* [GIVEN PROBLEM]: Write out the complete material exactly as it stands.

* [DATA EXTRACT]:
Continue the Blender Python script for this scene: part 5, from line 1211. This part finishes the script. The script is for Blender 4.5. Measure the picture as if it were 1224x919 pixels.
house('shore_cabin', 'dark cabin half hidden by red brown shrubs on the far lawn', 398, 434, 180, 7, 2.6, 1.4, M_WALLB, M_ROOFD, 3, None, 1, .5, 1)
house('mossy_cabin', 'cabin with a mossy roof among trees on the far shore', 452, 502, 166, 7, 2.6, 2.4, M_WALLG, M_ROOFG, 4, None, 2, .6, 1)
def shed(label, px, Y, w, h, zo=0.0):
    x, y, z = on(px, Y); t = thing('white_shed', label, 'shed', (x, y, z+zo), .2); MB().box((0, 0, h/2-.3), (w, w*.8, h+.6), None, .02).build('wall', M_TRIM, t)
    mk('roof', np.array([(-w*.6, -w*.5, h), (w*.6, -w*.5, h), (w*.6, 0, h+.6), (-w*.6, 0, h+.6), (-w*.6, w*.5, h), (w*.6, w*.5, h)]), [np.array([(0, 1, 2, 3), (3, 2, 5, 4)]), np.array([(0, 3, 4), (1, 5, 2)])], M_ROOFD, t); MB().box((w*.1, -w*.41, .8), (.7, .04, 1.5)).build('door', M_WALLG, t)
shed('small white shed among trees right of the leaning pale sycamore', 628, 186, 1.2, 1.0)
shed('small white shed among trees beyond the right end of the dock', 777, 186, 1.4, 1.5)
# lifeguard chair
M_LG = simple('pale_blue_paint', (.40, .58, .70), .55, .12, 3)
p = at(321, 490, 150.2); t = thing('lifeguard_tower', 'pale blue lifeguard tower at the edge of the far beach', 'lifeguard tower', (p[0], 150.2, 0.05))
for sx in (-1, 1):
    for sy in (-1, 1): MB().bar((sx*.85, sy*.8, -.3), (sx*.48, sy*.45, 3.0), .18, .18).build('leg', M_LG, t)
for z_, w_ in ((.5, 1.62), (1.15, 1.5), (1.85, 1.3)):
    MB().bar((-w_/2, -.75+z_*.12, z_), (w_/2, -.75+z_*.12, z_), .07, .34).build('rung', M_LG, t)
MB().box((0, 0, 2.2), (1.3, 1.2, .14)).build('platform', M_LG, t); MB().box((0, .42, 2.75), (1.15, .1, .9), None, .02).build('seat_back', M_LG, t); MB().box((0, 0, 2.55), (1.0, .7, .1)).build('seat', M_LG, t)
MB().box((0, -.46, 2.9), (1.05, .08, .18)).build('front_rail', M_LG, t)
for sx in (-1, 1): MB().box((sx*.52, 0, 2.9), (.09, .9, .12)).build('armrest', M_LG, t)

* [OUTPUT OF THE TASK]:
Continue the Blender Python script for this scene: part 5, from line 1211. This part finishes the script. The script is for Blender 4.5. Measure the picture as if it were 1224x919 pixels.
house('shore_cabin', 'dark cabin half hidden by red brown shrubs on the far lawn', 398, 434, 180, 7, 2.6, 1.4, M_WALLB, M_ROOFD, 3, None, 1, .5, 1)
house('mossy_cabin', 'cabin with a mossy roof among trees on the far shore', 452, 502, 166, 7, 2.6, 2.4, M_WALLG, M_ROOFG, 4, None, 2, .6, 1)
def shed(label, px, Y, w, h, zo=0.0):
    x, y, z = on(px, Y); t = thing('white_shed', label, 'shed', (x, y, z+zo), .2); MB().box((0, 0, h/2-.3), (w, w*.8, h+.6), None, .02).build('wall', M_TRIM, t)
    mk('roof', np.array([(-w*.6, -w*.5, h), (w*.6, -w*.5, h), (w*.6, 0, h+.6), (-w*.6, 0, h+.6), (-w*.6, w*.5, h), (w*.6, w*.5, h)]), [np.array([(0, 1, 2, 3), (3, 2, 5, 4)]), np.array([(0, 3, 4), (1, 5, 2)])], M_ROOFD, t); MB().box((w*.1, -w*.41, .8), (.7, .04, 1.5)).build('door', M_WALLG, t)
shed('small white shed among trees right of the leaning pale sycamore', 628, 186, 1.2, 1.0)
shed('small white shed among trees beyond the right end of the dock', 777, 186, 1.4, 1.5)
# lifeguard chair
M_LG = simple('pale_blue_paint', (.40, .58, .70), .55, .12, 3)
p = at(321, 490, 150.2); t = thing('lifeguard_tower', 'pale blue lifeguard tower at the edge of the far beach', 'lifeguard tower', (p[0], 150.2, 0.05))
for sx in (-1, 1):
    for sy in (-1, 1): MB().bar((sx*.85, sy*.8, -.3), (sx*.48, sy*.45, 3.0), .18, .18).build('leg', M_LG, t)
for z_, w_ in ((.5, 1.62), (1.15, 1.5), (1.85, 1.3)):
    MB().bar((-w_/2, -.75+z_*.12, z_), (w_/2, -.75+z_*.12, z_), .07, .34).build('rung', M_LG, t)
MB().box((0, 0, 2.2), (1.3, 1.2, .14)).build('platform', M_LG, t); MB().box((0, .42, 2.75), (1.15, .1, .9), None, .02).build('seat_back', M_LG, t); MB().box((0, 0, 2.55), (1.0, .7, .1)).build('seat', M_LG, t)
MB().box((0, -.46, 2.9), (1.05, .08, .18)).build('front_rail', M_LG, t)
for sx in (-1, 1): MB().box((sx*.52, 0, 2.9), (.09, .9, .12)).build('armrest', M_LG, t)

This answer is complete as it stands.